3.      Articles 43 EC and 56 EC do not preclude legislation of a Member State which provides that any relief for tax paid abroad made available to a resident company which has received foreign-sourced dividends is to reduce the amount of corporation tax against which that company may offset advance corporation tax.

Article 43 EC precludes legislation of a Member State which allows a resident company to surrender to resident subsidiaries the amount of advance corporation tax paid which cannot be offset against the liability of that company to corporation tax for the current accounting period or previous or subsequent accounting periods, so that those subsidiaries may offset it against their liability to corporation tax, but does not allow a resident company to surrender such an amount to non-resident subsidiaries where the latter are taxable in that Member State on the profits which they made there.

4.      Articles 43 EC and 56 EC preclude legislation of a Member State which, while exempting from advance corporation tax resident companies paying dividends to their shareholders which have their origin in nationally-sourced dividends received by them, allows resident companies distributing dividends to their shareholders which have their origin in foreign-sourced dividends received by them to elect to be taxed under a regime which permits them to recover the advance corporation tax paid but, first, obliges those companies to pay that advance corporation tax and subsequently to claim repayment and, secondly, does not provide a tax credit for their shareholders, whereas those shareholders would have received such a tax credit in the case of a distribution made by a resident company which had its origin in nationally-sourced dividends.

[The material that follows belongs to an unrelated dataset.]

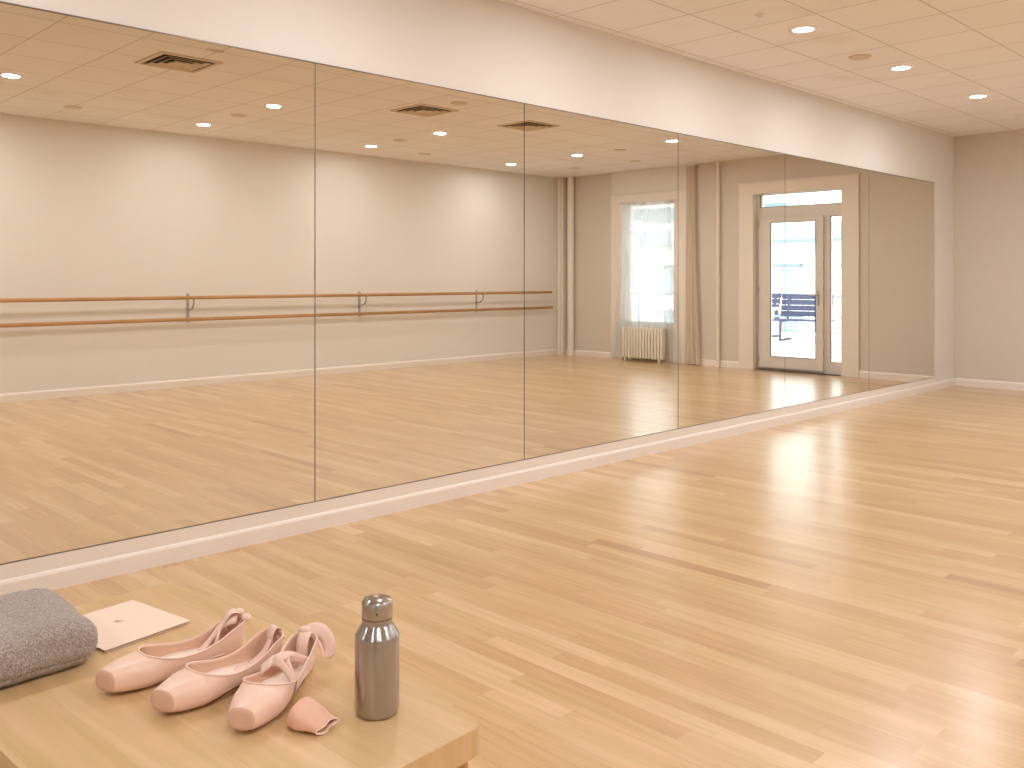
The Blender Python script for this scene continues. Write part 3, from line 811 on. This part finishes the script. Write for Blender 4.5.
def pointe_shoe(label, loc, rotz, L=0.245, pinch=1.0, bend=0.0, cut=0.0):
    t = thing('pointe_shoe', label, 'ballet shoe', loc, rotz, 'pink satin pointe shoes')
    ss = [0, 0.012, 0.03, 0.06, 0.1, 0.15, 0.19, 0.22, S_OPEN, 0.243, 0.25, 0.26, 0.275, 0.295, 0.32, 0.35, 0.38, 0.41, 0.44, 0.47, 0.5, 0.54, 0.58, 0.63, 0.68, 0.73, 0.78, 0.83, 0.88, 0.92, 0.945, 0.965, 0.98, 0.99, 0.997, 1.0]
    Mm = 36
    bm = bmesh.new(); rows = []
    for s in ss:
        f0 = shoe_section(s, pinch)[3]
        rows.append([bm.verts.new(shoe_pt(s, f0 + (2 * PI - 2 * f0) * k / Mm, L, pinch, 0, bend)) for k in range(Mm + 1)])
    for a, b in zip(rows[:-1], rows[1:]):
        for k in range(Mm): bm.faces.new((a[k], a[k + 1], b[k + 1], b[k]))
    # rounded lip turning in to the platform
    prev = rows[0]
    for sc, dx in ((0.965, -0.0015),):
        zc = 0.0262
        ring = [bm.verts.new((dx, v.co.y * sc, zc + (v.co.z - zc) * sc)) for v in rows[0]]
        for k in range(Mm): bm.faces.new((ring[k], ring[k + 1], prev[k + 1], prev[k]))
        prev = ring
    bmesh.ops.remove_doubles(bm, verts=bm.verts[:], dist=0.00012)
    # the platform is cut slightly askew
    for v in bm.verts:
        k = max(0.0, 1 - max(v.co.x, 0) / (0.28 * L)); v.co.x += -v.co.y * cut * k * k
    # wrinkles on the soft back half
    for v in bm.verts:
        s = v.co.x / L
        k = max(0, min(1, (s - 0.45) / 0.2))
        v.co.y += k * 0.0012 * noise.noise(v.co * 70 + Vector(loc) * 9) ; v.co.z += k * 0.0008 * noise.noise(v.co * 60 + Vector((5, 1, 2)))
    up = link('upper', bm, [M['satin'], M['lining']], t, True)
    so = up.modifiers.new('thickness', 'SOLIDIFY'); so.thickness = 0.0022; so.offset = -1; so.material_offset = 1; so.material_offset_rim = 0
    sb = up.modifiers.new('smooth', 'SUBSURF'); sb.levels = 1; sb.render_levels = 1
    # flat toe platform
    bm = bmesh.new(); rr = []
    for sc, dx in ((0.975, -0.0010), (0.93, -0.0024), (0.6, -0.0034), (0.25, -0.0038)):
        zc = 0.0262
        rr.append([bm.verts.new((dx, v.y * sc, zc + (v.z - zc) * sc)) for v in [shoe_pt(0, 2 * PI * k / Mm, L, pinch) for k in range(Mm)]])
    for a, b in zip(rr[:-1], rr[1:]):
        for k in range(Mm): bm.faces.new((a[k], a[(k + 1) % Mm], b[(k + 1) % Mm], b[k]))
    bm.faces.new(rr[-1])
    for v in bm.verts: v.co.x += -v.co.y * cut
    link('toe_platform', bm, M['suede'], t, True)['label'] = 'flat matte toe platform'
    # drawstring binding round the opening
    rs = [s for s in ss if s >= S_OPEN]
    left = [shoe_pt(s, shoe_section(s, pinch)[3], L, pinch, 0, bend) for s in rs]
    right = [shoe_pt(s, 2 * PI - shoe_section(s, pinch)[3], L, pinch, 0, bend) for s in rs]
    loop = right[::-1] + left[1:-1]
    path = []
    for p_ in loop:
        if not path or (p_ - path[-1]).length > 0.0016: path.append(p_ + Vector((0, 0, 0.0004)))
    bm = bmesh.new(); tube(bm, path, 0.0017, 8, closed=True)
    link('drawstring_binding', bm, M['ribbon'], t, True)
    # insole and outsole
    def strip(name, s0, s1, k, dz, th, mat, dome):
        bm = bmesh.new(); top, bot = [], []
        n = 26
        for i in range(n + 1):
            e = i / n; s = s0 + (s1 - s0) * e
            w, zt, zb, f0, hz, p = shoe_section(s, pinch)
            hw = k * w * min(1, 2.4 * math.sqrt(max(e * (1 - e), 0.004)))
            yb = bend * math.sin(s * PI)
            top.append([bm.verts.new((s * L, yb + hw * q, zb + dz + dome * (1 - q * q) * 0)) for q in (-1, -0.5, 0, 0.5, 1)])
            bot.append([bm.verts.new((s * L, yb + hw * q, zb + dz - th)) for q in (-1, -0.5, 0, 0.5, 1)])
        for i in range(n):
            for j in range(4):
                bm.faces.new((top[i][j], top[i + 1][j], top[i + 1][j + 1], top[i][j + 1])); bm.faces.new((bot[i][j], bot[i][j + 1], bot[i + 1][j + 1], bot[i + 1][j]))
            bm.faces.new((top[i][0], bot[i][0], bot[i + 1][0], top[i + 1][0])); bm.faces.new((top[i][4], top[i + 1][4], bot[i + 1][4], bot[i][4]))
        bm.faces.new(top[0][::-1] + bot[0]); bm.faces.new(top[-1] + bot[-1][::-1])
        link(name, bm, mat, t, False)
    strip('insole', 0.18, 0.95, 0.90, 0.0190, 0.0040, M['insole'], 0)
    strip('outsole', 0.14, 0.95, 0.60, 0.0004, 0.0012, M['sole'], 0)
    return t
def ribbon(t, pts, wid, wdir, mat=None, n=8, th=0.0007, name='ribbon'):
    """flat strip along a spline; wdir: one vector or one per control point"""
    P = spline(pts, n)
    if not isinstance(wdir, list): wdir = [wdir] * len(pts)
    Wd = spline(wdir, n)
    bm = bmesh.new(); rows = []
    for i, p in enumerate(P):
        w = Wd[i].normalized() * (wid / 2)
        rows.append([bm.verts.new(p - w), bm.verts.new(p - w * 0.33), bm.verts.new(p + w * 0.33), bm.verts.new(p + w)])
    for a, b in zip(rows[:-1], rows[1:]):
        for k in range(3): bm.faces.new((a[k], a[k + 1], b[k + 1], b[k]))
    o = link(name, bm, mat or M['ribbon'], t, True)
    so = o.modifiers.new('thickness', 'SOLIDIFY'); so.thickness = th; so.offset = 0
    return o

L1 = 0.261
s1 = pointe_shoe('pink satin pointe shoe next to the folded card, farthest of the three', (0.601, 1.602, TZ + 0.001), math.radians(2), L1, 0.95, 0, 0.28)
h = Vector((L1 - 0.004, 0, 0.062))
def knot(t, c, r, l, d):
    c = Vector(c); d = Vector(d).normalized()
    bm = bmesh.new(); n = 9
    tube(bm, [c + d * l * (k / (n - 1) - 0.5) for k in range(n)], [r * max(0.12, math.sin(PI * (0.04 + 0.92 * k / (n - 1)))) ** 0.6 for k in range(n)], 14)
    for v in bm.verts: v.co += Vector((1, 1, 1)) * 0.0008 * noise.noise(v.co * 140)
    link('ribbon_knot', bm, M['ribbon'], t, True)
loop = [h + Vector((-0.026, 0.010, -0.014)), h + Vector((-0.031, 0.007, 0.004)), h + Vector((-0.020, 0.003, 0.019)), h + Vector((-0.003, 0.0, 0.015)), h + Vector((0.001, -0.002, 0.0)), h + Vector((-0.006, -0.006, -0.014))]
ribbon(s1, loop, 0.021, Vector((0.25, 1, 0.1)))
ribbon(s1, [h + Vector((-0.085, 0.010, -0.046)), h + Vector((-0.066, 0.006, -0.030)), h + Vector((-0.046, 0.008, -0.012)), h + Vector((-0.028, 0.004, 0.002)), h + Vector((-0.010, -0.004, 0.006))], 0.020, [Vector((0.5, 0.4, 1))] * 5)
ribbon(s1, [h + Vector((-0.060, -0.014, -0.030)), h + Vector((-0.050, -0.006, -0.012)), h + Vector((-0.040, 0.004, -0.004)), h + Vector((-0.034, 0.016, -0.012))], 0.013, Vector((1, 0.2, 0.8)))
ribbon(s1, [h + Vector((-0.008, -0.020, 0.006)), h + Vector((0.006, -0.016, 0.008)), h + Vector((0.010, -0.014, -0.006)), h + Vector((0.014, -0.016, -0.024))], 0.004, Vector((0.4, 1, 0.0)))
knot(s1, h + Vector((0.004, -0.014, 0.006)), 0.0075, 0.020, (0.7, -0.7, -0.1))
knot(s1, h + Vector((-0.004, 0.000, 0.016)), 0.006, 0.022, (0.8, -0.5, -0.1))

L2 = 0.240
s2 = pointe_shoe('pink satin pointe shoe lying in the middle of the three', (0.639, 1.461, TZ + 0.001), math.radians(10), L2, 1.0, 0, 0.25)
h = Vector((L2 - 0.004, 0, 0.064))
ribbon(s2, [h + Vector((-0.012, 0.000, -0.030)), h + Vector((-0.015, 0.0, -0.004)), h + Vector((-0.007, 0.0, 0.011)), h + Vector((0.005, 0.0, 0.006)), h + Vector((0.008, -0.001, -0.012)), h + Vector((0.004, -0.002, -0.030))], 0.024, Vector((0.25, 1, 0)))
ribbon(s2, [h + Vector((-0.052, 0.012, -0.0440)), h + Vector((-0.040, 0.004, -0.036)), h + Vector((-0.028, 0.000, -0.026)), h + Vector((-0.014, 0.000, -0.008))], 0.014, Vector((0.2, 1, 0.1)))
ribbon(s2, [h + Vector((-0.090, 0.018, -0.0470)), h + Vector((-0.084, 0.006, -0.040)), h + Vector((-0.078, -0.006, -0.042)), h + Vector((-0.070, -0.014, -0.0470))], 0.024, Vector((1, 0.3, 0.25)))
knot(s2, h + Vector((0.006, -0.006, -0.010)), 0.006, 0.020, (0.2, -1, 0.1))

L3 = 0.248
s3 = pointe_shoe('pink satin pointe shoe with crossed ribbons, nearest the steel bottle', (0.701, 1.313, TZ + 0.001), math.radians(34), L3, 0.93, 0, 0.0)
h = Vector((L3 - 0.004, 0, 0.064))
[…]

5.      Article 57(1) EC is to be interpreted as meaning that where, before 31 December 1993, a Member State has adopted legislation which contains restrictions on capital movements to or from non-member countries which are prohibited by Article 56 EC and, after that date, adopts measures which, while also constituting a restriction on such movements, are essentially identical to the previous legislation or do no more than restrict or abolish an obstacle to the exercise of the Community rights and freedoms arising under that previous legislation, Article 56 EC does not preclude the application of those measures to non-member countries when they apply to capital movements involving direct investment, including investment in real estate, establishment, the provision of financial services or the admission of securities to capital markets. Holdings in a company which are not acquired with a view to the establishment or maintenance of lasting and direct economic links between the shareholder and that company and do not allow the shareholder to participate effectively in the management of that company or in its control cannot, in this connection, be regarded as direct investments.

6.      In the absence of Community legislation, it is for the domestic legal system of each Member State to designate the courts and tribunals having jurisdiction and to lay down the detailed procedural rules governing actions for safeguarding rights which individuals derive from Community law, including the classification of claims brought by injured parties before the national courts and tribunals. Those courts and tribunals are, however, obliged to ensure that individuals should have an effective legal remedy enabling them to obtain reimbursement of the tax unlawfully levied on them and the amounts paid to that Member State or withheld by it directly against that tax. As regards other loss or damage which a person may have sustained by reason of a breach of Community law for which a Member State is liable, the latter is under a duty to make reparation for the loss or damage caused to individuals in the conditions set out in paragraph 51 of the judgment in Joined Cases C-46/93 and C-48/93 Brasserie du Pêcheur and Factortame [1996] ECR I-1029, but that does not preclude the State from being liable under less restrictive conditions, where national law so provides.